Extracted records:
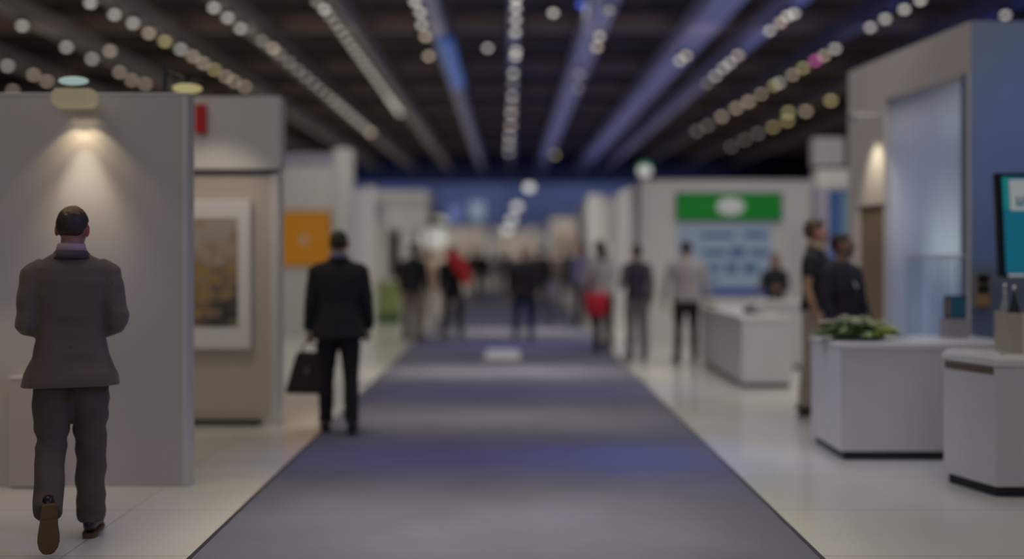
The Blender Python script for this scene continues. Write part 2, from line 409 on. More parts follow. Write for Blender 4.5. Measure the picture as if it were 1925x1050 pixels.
        so.add(V, [tuple(range(n)), tuple(range(2*n-1, n-1, -1))]+[(i, n+i, n+(i+1)%n, (i+1)%n) for i in range(n)])
        ho = [(a, b*.95) for a, b in sp if a < .0]; ho2 = ho+[(a, -b) for a, b in reversed(ho)]
        V = [an+fd*a+rt*b+ud*-.088 for a, b in ho2]+[an+fd*a+rt*b+ud*-.105 for a, b in ho2]; n = len(ho2)
        so.add(V, [tuple(range(n)), tuple(range(2*n-1, n-1, -1))]+[(i, n+i, n+(i+1)%n, (i+1)%n) for i in range(n)])
        sc_ = fit['shoe']; sl = fit.get('sole', (.02,.018,.016))
        store.append(('shoe', sh_mb, mat('shoe_%d_%d_%d' % tuple(int(c*255) for c in sc_), sc_, .35), None, None))
        store.append(('sole', so, mat('sole_%d_%d_%d' % tuple(int(c*255) for c in sl), sl, .6), 'shoe', None))
        low.append(min(v[2] for v in so.v))
    # ---- upper garment
    uc = fit['top']; um = mat('top_cloth_%d_%d_%d' % tuple(int(c*255) for c in uc), uc, fit.get('rough', .85), var=fit.get('var', .08), scale=8, bump=0.06, sheen=fit.get('sheen', 0))
    kind = fit['kind']; g = []
    if kind == 'jacket':
        fl = fit.get('flare', 1.0)
        tr = [((0,-.015,.785),.232*fl,.165*fl),((0,-.012,.84),.222*fl,.16*fl),((0,-.008,.94),.196,.148),((0,-.003,1.04),.176,.134),((0,.002,1.12),.171,.13),((0,.002,1.25),.188,.142),
              ((0,-.008,1.35),.197,.134),((0,-.016,1.42),.187,.108),((0,-.02,1.455),.145,.082),((0,-.018,1.485),.09,.07)]
        arm = [(.035,.05),(.070,.076),(.066,.069),(.06,.062),(.054,.056),(.046,.048)]; nexp = 2.35
    elif kind in ('shirt', 'coat'):
        tr = [((0,-.005,.86),.182,.138),((0,-.005,.92),.185,.14),((0,0,1.02),.165,.128),((0,.002,1.12),.16,.125),((0,.002,1.25),.178,.137),
              ((0,-.008,1.35),.182,.127),((0,-.016,1.42),.165,.098),((0,-.02,1.455),.125,.078),((0,-.016,1.485),.08,.068)]
        arm = [(.032,.046),(.063,.068),(.059,.062),(.054,.055),(.05,.05),(.04,.04)]; nexp = 2.2
    else:                                              # tshirt / vest
        tr = [((0,-.005,.89),.176,.132),((0,-.005,.95),.176,.134),((0,0,1.03),.162,.126),((0,.002,1.12),.158,.123),((0,.002,1.25),.176,.135),
              ((0,-.008,1.35),.18,.125),((0,-.016,1.42),.163,.096),((0,-.02,1.455),.125,.076),((0,-.016,1.487),.08,.066)]
        arm = [(.032,.046),(.063,.066),(.061,.063)] if kind == 'tshirt' else [(.040,.05),(.055,.058)]; nexp = 2.2
    V, Fc = loft([(c, a*bw, b*bw) if c[2] < 1.47 else (c, a, b) for c, a, b in tr], 28, nexp); g.append((tT(V), Fc))
    for k in 'LR':
        sh, e, wr = J['sh'+k], J['el'+k], J['wr'+k]
        if kind == 'vest': V, Fc = limb([sh+np.array((-.06*(-1 if k == 'L' else 1),0,.02)), sh*.97+e*.03], arm)
        elif kind == 'tshirt': V, Fc = limb([sh+np.array((-.045*(-1 if k == 'L' else 1),0,.034)), sh-(sh-e)*.10, sh*.38+e*.62], arm)
        else: V, Fc = limb([sh+np.array((-.045*(-1 if k == 'L' else 1),0,.036)), sh-(sh-e)*.10, sh*.5+e*.5, e, e*.5+wr*.5, wr+J['hd'+k]*.005], arm)
        g.append((tA(V), Fc))
    V, Fc = remesh(g, max(vox*.85, .009), 4)
    for i in range(len(V)):
        v = V[i]; ke = 1.0
        for k in 'LR':
            de = np.linalg.norm(v-J['el'+k]); ke = max(ke, 1+1.6*math.exp(-(de/.09)**2))
        dv = nrm((v[0], v[1], 0)) if abs(v[0]) < .2 else nrm((v[0]-math.copysign(.2, v[0]), v[1], 0))
        q = mnoise.noise(Vector((v[0]*7+9, v[1]*7, v[2]*15)))*amp*.8*ke
        if kind == 'jacket' and v[1] < 0 and abs(v[0]) < .03 and v[2] < 1.40:      # centre back seam and vent
            dp = .0045 if v[2] > 1.0 else .009
            q -= dp*math.exp(-(v[0]/.006)**2)
        V[i] = v+dv*q
    umb = MB(); umb.add(V, Fc, 0, True)
    store.append(({'jacket':'jacket','shirt':'shirt','coat':'jacket','tshirt':'tshirt','vest':'vest'}[kind], umb, um, None, None))
    # collars
    def collar(nm, z, r0, r1, h, col):
        rings = []; V = []; Fc = []; seg = 32
        for k in range(seg):
            a = 2*PI*k/seg; c, s_ = math.cos(a), math.sin(a); dz = -.035*max(0, s_)
            for rr, zz in ((r0, h), (r1, h*.75), (r1+(.030 if nm == 'jacket_collar' else .010), -.024), (r0, -.022)):
                V.append((rr*c*1.06, rr*s_*1.08-.012+.010*max(0, s_), z+zz+dz))
        for k in range(seg):
            k2 = (k+1)%seg
            for q in range(4): Fc.append((k*4+q, k2*4+q, k2*4+(q+1)%4, k*4+(q+1)%4))
        m_ = MB(); m_.add(tT(np.array(V)), Fc, 0, True)
        store.append((nm, m_, mat('collar_%d_%d_%d' % tuple(int(c*255) for c in col), col, .8), None, None))
    if fit.get('collar'): collar('shirt_collar', 1.512, .060, .066, .030, fit['collar'])
    if kind == 'jacket': collar('jacket_collar', 1.484, .068, .076, .022, fit.get('lapel', tuple(np.array(uc)*.75)))
    if kind == 'vest' and fit.get('sleeves'):
        a = []
        for k in 'LR':
            sh, e, wr = J['sh'+k], J['el'+k], J['wr'+k]
            V, Fc = limb([sh+np.array((-.045*(-1 if k == 'L' else 1),0,.030)), sh-(sh-e)*.10, sh*.5+e*.5, e, e*.5+wr*.5, wr], [(.028,.04),(.058,.060),(.055,.057),(.05,.052),(.046,.047),(.038,.038)])
            mm = MB(); mm.add(tA(V), Fc, 0, True)
            store.append(('sleeve', mm, mat('sleeve_%d_%d_%d' % tuple(int(c*255) for c in fit['sleeves']), fit['sleeves'], .8), None, None))
    # ---- link everything, resting on the floor
    dz = -min(low); last = {}
    for nm, mb_, m_, par, lb in store:
        mb_.v = [(v[0]*s, v[1]*s, (v[2]+dz)*s) for v in mb_.v]
        o = mb_.build(nm, m_, last[par] if par else root); last[nm] = o
        if lb: o['label'] = lb
    Mw = Matrix.Translation(loc) @ Matrix.Rotation(R(yaw), 4, 'Z')
    root_info = {k: Mw @ Vector(((g_[0])*s, g_[1]*s, (g_[2]+dz)*s)) for k, g_ in grip.items()}
    return root, root_info

# ------------------------------------------------------------------ hall shell
struct(MB().box(-30, 30, -6, 62, -0.2, 0).build('floor', floor_mat()))
struct(MB().box(-30, 30, -6, 62, 8.2, 8.5).build('ceiling', M_ceil))
struct(MB().box(-30.3, -30, -6, 62, 0, 8.2).build('wall_left', M_ceil))
struct(MB().box(30, 30.3, -6, 62, 0, 8.2).build('wall_right', M_ceil))
M_far = mat('far_wall_paint', (0.30, 0.32, 0.38), 0.7, var=0.1, scale=0.3)
struct(MB().box(-30, 30, 60, 60.3, 0, 5.5).build('wall_back', M_far))
struct(MB().box(-30, 30, 59.8, 60.3, 5.5, 8.2).build('trim_1', mat('navy_fascia', (0.015, 0.02, 0.05), 0.7)))
def carpet_mat():
    m = mat('aisle_carpet', (0.175, 0.175, 0.235), 0.95, var=0.10, scale=1.2, bump=0.5, spec=0.1)
    return m
CX0, CX1 = -1.653, 1.62
c = MB().box(CX0, CX1, 2.0, 45, 0.001, 0.008).build('aisle_carpet', carpet_mat())
tag(c, 'long grey blue carpet running down the middle of the white hall floor', 'carpet')
for nm, x, lb in (('carpet_edging', CX0, 'thin dark edging strip along the left edge of the aisle carpet'), ('carpet_edging', CX1, 'thin dark edging strip along the right edge of the aisle carpet')):
    e = MB().box(x-(.024 if x < 0 else -.0005), x+(.024 if x > 0 else -.0005), 2.0, 45, 0.0015, 0.010).build(nm, M_dark); tag(e, lb, 'edging')
fs = MB()
cz = GZ(667); fs.box((913-VX)/F*cz, (977-VX)/F*cz, GZ(676.5), GZ(658), .0081, .0095)
fs = fs.build('floor_sticker', mat('pale_sticker', (0.85, 0.88, 0.86), 0.5, var=.02)); tag(fs, 'pale rectangular floor sticker lying in the middle of the aisle carpet', 'floor sticker')

# ceiling: long beams along the hall and cross trusses
ROWS = [(-12.2,.35),(-9.5,.25),(-7.27,.25),(-5.3,.3),(-3.3,.34),(-1.48,.32),(.1,.2),(1.75,.5),(3.95,.62),(5.25,.3),(7.05,.25),(9.3,.3),(11.6,.3)]
M_beam_r = mat('grey_duct', (0.36, 0.37, 0.42), 0.5, var=.08)
M_beam_d = mat('dark_beam', (.10,.10,.11), .5)
for i, (x, wd) in enumerate(ROWS):
    b = MB().box(x-wd/2, x+wd/2, 12, 59.8, 6.12, 6.5).build('ceiling_beam', M_beam if i < 5 else (M_beam_r if i < 10 else M_beam_d), bevel=.02); struct(b)
for i, y in enumerate((14.5, 19.0, 23.7, 28.9, 33.0, 37.5, 42.0, 47.0, 52.0)):
    b = MB(); 
    b.box(-29, 29, y-.15, y+.15, 6.52, 6.86); b.box(-29, 29, y-.12, y+.12, 7.25, 7.40)
    x = -29.0; up = True
    while x < 29:                                                    # truss web
        x2 = x+.9; z0, z1 = (6.86, 7.25) if up else (7.25, 6.86)
        b.add([(x,y-.04,z0),(x+.09,y-.04,z0),(x2+.09,y-.04,z1),(x2,y-.04,z1),(x,y+.04,z0),(x+.09,y+.04,z0),(x2+.09,y+.04,z1),(x2,y+.04,z1)],
              [(0,1,2,3),(7,6,5,4),(0,4,5,1),(3,2,6,7),(0,3,7,4),(1,5,6,2)]); x = x2; up = not up
    struct(b.build('ceiling_truss_beam', mat('brown_truss', (0.15, 0.115, 0.105), .6)))

# downlights: housing with a glowing lens
E_lamp = emis('lamp_white', (1.0, 0.95, 0.86), 1.25); E_lampw = emis('lamp_warm', (1.0, 0.80, 0.62), 1.25)
E_lampy = emis('lamp_yellow', (1.0, 0.85, 0.40), 1.2); E_lampm = emis('lamp_magenta', (1.0, 0.2, 0.6), 1.6)
E_dim = emis('lamp_dim', (1.0, 0.93, 0.80), 0.55); E_lampb = emis('lamp_blue', (0.10, 0.18, 1.0), 1.2)
def lens_mesh(rad):
    V, Fc = ell((0,0,0), (rad, rad, rad*.8), 16, 10)
    me = bpy.data.meshes.new('lens'); me.from_pydata([tuple(v) for v in V], [], Fc); me.update()
    me.polygons.foreach_set('use_smooth', [True]*len(Fc)); return me
LENS = {}
HOUS = None
def downlight(px, py, label, group, m, rad=None, zc=6.0, Z=None):
    global HOUS
    if Z is None: Z = (zc-EYE)*F/(VY-py)
    pt = P(px, py, Z)
    if rad is None: rad = .060 if Z < 22 else (.066 if Z < 30 else .088)
    if HOUS is None:
        hb = MB(); hb.lathe([(.10,.02),(.115,.03),(.115,.085),(.06,.12),(.02,.125),(.02,.22)], seg=16)
        HOUS = hb.build('downlight', M_dark); h = HOUS
    else:
        h = bpy.data.objects.new('downlight', HOUS.data); COL.objects.link(h)
    h.location = pt; tag(h, label, 'ceiling light', group)
    if min(abs(pt.x-x_)-w_/2 for x_, w_ in ROWS) > -.03:
        MB().lathe([(.012,.2),(.012,8.2-pt.z)], seg=8).build('stem', M_dark, h)
    key = (m.name, rad)
    if key not in LENS: LENS[key] = lens_mesh(rad); LENS[key].materials.append(m)
    l = bpy.data.objects.new('lens', LENS[key]); COL.objects.link(l); l.parent = h
    return h
W, Y_, A_, D_, MG, B_ = E_lamp, E_lampy, E_lampw, E_dim, E_lampm, E_lampb
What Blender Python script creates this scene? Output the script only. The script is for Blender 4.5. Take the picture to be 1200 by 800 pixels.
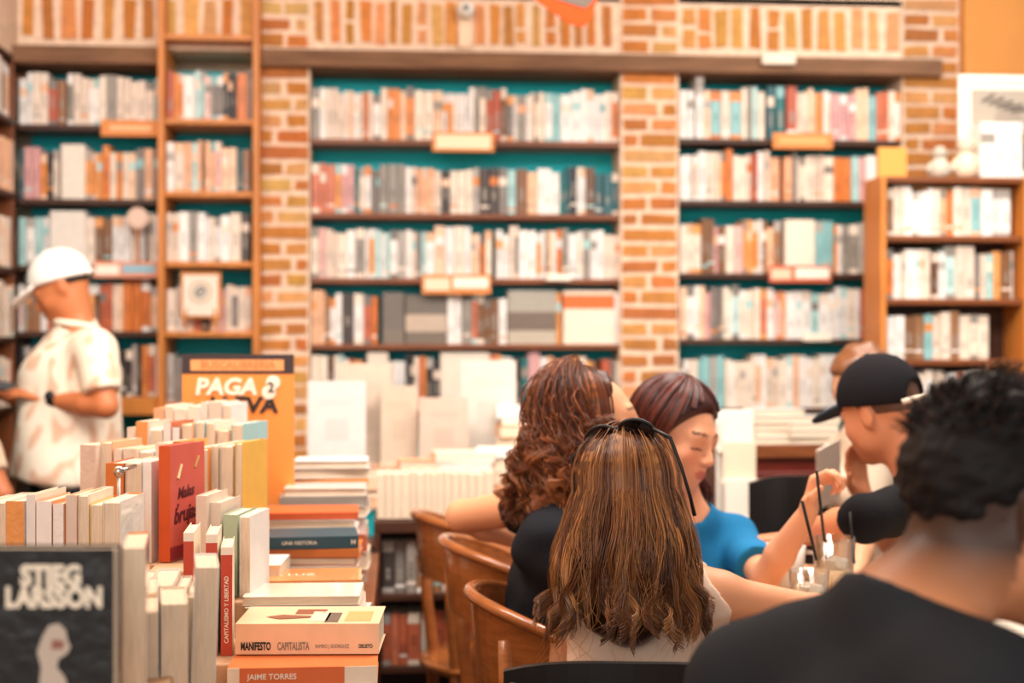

Task to carry out:
Check each line of the records above for the string "pixels", and report every line that has it.

Completed task:
The Blender Python script for this scene continues. Write part 2, from line 409 on. More parts follow. Write for Blender 4.5. Measure the picture as if it were 1925x1050 pixels.
What Blender Python script creates this scene? Output the script only. The script is for Blender 4.5. Take the picture to be 1200 by 800 pixels.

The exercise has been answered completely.